Lincoln Center prepared to submit its redevelopment plan to the city of New York this week, after months of bickering that led to several radical revisions and the resignations of the center’s president and the development project’s head. The powerful performing arts organizations with residencies at Lincoln Center, which include the Metropolitan Opera, the New York Philharmonic Orchestra and Jazz at Lincoln Center, agreed to set aside their differences and submit a very tentative plan in order to move forward with the project.

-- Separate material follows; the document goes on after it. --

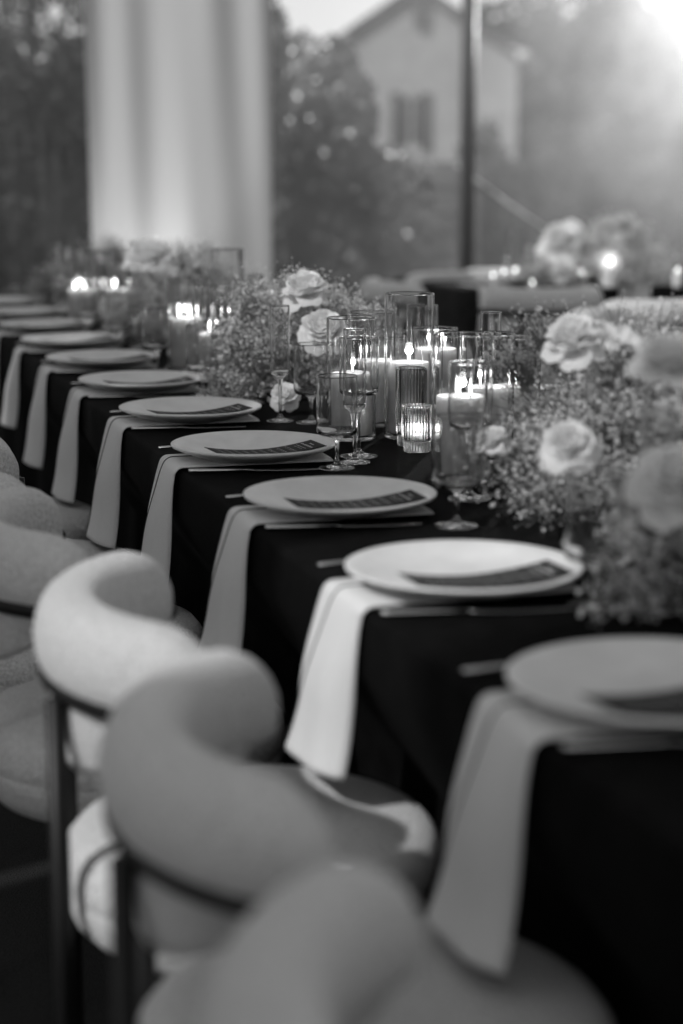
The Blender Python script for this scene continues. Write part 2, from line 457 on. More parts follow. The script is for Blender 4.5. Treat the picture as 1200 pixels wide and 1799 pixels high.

The city had agreed to fund the redevelopment project to the tune of $240 million over ten years, which would leave the remainder of the $1.2 billion project to be covered by private donations. However, the true cost of the project is still up in the air, as the redevelopment plan that was submitted is by no means final. The hottest disputes concern the fate of the open spaces surrounding Lincoln Center’s arts spaces, with the major battle centering on New York City Opera’s desire for a new home in Damrosch Park and the Metropolitan Opera’s desire for them not to have a new home there.
Most of the plan, however, proposes a comprehensive upgrading of the performance halls to bring them into line with the latest acoustic science and to provide the amenities to which concert-going audiences have become accustomed. The NYPO must cover the biggest chunk of the cost, as it will spend $326 million in an attempt to rectify the acoustic and aesthetic nightmare that is Avery Fisher Hall.